I do not think there is an easy answer to that question. Each and every one of us experiences things in a unique way, and to attempt to truly reproduce a universality like wonder would be nearly impossible. I think the only way to really create that feeling in your writing is to feel it while you write. To experience every word again as though it were as new and wonderful as the first time you heard it or tasted it on your tongue or scribbled it on paper. To approach every new sentence (no matter how many times you have rewritten it) with the same wide-eyed wonderment you felt when you experienced that new place for the first time. To grasp the elusive sensation of wonderment and hang on to it for dear life as you compose paragraph after paragraph, chapter after chapter.
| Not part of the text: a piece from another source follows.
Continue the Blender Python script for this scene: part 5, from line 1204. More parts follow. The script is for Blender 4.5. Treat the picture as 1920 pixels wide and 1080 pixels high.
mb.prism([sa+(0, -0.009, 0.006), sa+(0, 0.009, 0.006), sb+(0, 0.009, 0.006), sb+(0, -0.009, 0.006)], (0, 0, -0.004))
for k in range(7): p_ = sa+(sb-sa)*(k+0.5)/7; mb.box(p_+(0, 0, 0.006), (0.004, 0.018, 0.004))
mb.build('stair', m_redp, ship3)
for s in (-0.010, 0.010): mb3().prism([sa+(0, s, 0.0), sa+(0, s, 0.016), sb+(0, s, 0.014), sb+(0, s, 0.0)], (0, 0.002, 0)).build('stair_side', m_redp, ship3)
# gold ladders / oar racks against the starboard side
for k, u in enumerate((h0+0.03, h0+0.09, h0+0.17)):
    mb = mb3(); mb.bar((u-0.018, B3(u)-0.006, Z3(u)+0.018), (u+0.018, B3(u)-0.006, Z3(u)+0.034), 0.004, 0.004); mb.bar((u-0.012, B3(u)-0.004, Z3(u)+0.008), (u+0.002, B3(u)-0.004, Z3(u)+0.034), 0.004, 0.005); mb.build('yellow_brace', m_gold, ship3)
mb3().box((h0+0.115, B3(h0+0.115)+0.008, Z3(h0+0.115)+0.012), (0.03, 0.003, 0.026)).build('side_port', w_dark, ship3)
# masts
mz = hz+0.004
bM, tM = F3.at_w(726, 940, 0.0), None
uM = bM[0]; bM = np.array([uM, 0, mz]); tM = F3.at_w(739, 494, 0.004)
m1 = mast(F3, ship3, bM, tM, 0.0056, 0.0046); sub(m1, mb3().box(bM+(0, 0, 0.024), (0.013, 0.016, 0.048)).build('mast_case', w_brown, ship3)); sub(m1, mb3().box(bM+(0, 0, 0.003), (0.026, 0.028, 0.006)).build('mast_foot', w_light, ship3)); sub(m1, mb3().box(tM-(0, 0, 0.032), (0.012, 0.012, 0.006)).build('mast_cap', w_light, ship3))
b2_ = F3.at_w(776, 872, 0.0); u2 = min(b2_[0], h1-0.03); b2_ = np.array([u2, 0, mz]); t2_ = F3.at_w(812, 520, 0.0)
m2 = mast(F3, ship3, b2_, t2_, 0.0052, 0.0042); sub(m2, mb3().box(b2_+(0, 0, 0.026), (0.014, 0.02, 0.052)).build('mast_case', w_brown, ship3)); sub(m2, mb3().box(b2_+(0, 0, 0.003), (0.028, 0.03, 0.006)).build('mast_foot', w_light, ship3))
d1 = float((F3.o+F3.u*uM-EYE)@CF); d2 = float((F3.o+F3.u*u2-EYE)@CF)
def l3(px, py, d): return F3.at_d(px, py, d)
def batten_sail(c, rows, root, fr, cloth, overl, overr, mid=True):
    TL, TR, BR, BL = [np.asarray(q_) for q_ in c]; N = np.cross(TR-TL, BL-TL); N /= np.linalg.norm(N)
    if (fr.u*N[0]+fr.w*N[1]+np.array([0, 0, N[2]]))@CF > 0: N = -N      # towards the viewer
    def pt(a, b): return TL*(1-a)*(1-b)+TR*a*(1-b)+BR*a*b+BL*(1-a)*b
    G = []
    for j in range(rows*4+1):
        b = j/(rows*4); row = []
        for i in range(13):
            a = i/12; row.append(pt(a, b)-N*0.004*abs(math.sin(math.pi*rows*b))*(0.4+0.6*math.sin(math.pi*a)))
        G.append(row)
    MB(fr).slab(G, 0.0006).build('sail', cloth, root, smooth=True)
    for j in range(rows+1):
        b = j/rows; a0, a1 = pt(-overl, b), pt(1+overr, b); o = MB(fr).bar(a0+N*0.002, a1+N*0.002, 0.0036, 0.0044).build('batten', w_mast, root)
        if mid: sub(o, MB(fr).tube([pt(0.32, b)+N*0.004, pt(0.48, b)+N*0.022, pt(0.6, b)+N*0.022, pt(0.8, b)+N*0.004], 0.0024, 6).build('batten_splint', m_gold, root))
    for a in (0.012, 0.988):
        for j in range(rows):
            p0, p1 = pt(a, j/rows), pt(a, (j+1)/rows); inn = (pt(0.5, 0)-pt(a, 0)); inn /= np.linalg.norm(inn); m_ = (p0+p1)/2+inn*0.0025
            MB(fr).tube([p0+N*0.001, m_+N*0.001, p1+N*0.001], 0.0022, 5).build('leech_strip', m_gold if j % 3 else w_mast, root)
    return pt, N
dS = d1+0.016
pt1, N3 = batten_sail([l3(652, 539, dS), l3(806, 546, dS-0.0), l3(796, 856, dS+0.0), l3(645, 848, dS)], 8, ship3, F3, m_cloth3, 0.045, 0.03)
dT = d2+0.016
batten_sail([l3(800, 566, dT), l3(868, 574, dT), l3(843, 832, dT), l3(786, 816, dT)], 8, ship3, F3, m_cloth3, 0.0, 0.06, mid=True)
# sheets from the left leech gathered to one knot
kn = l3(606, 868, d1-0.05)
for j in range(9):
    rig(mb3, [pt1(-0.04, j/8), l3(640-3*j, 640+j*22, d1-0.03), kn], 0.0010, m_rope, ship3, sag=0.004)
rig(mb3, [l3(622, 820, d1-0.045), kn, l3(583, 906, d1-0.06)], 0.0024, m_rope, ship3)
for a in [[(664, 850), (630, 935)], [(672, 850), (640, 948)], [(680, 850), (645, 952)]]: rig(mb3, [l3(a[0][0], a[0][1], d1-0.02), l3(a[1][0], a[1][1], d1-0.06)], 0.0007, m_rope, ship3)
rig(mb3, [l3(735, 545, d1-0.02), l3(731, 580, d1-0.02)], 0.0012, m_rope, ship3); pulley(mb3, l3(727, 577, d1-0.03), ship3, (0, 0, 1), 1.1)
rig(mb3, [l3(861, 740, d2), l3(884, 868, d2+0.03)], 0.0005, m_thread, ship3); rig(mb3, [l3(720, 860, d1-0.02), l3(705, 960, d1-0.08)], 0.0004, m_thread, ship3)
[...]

Characters can sometimes get boring. The inner landscape of the protagonist becomes a little too familiar. The scenery surrounding them loses a little color. The dialogue becomes flat and a little pointless. That’s when we, as writers, have to sit back a little and remember that we’re trying to create something wonderful, here. It doesn’t matter whether you’re writing poetry or prose, fiction or non-fiction. Hang on to that wonder and make sure you infuse your writing with it. Because if you aren’t in awe of what you are writing, then your readers won’t be, either.
I am grateful for all the beauty that surrounds me, and I must learn to grow from the things that hold me back, and leave behind the things that do not allow me to grow.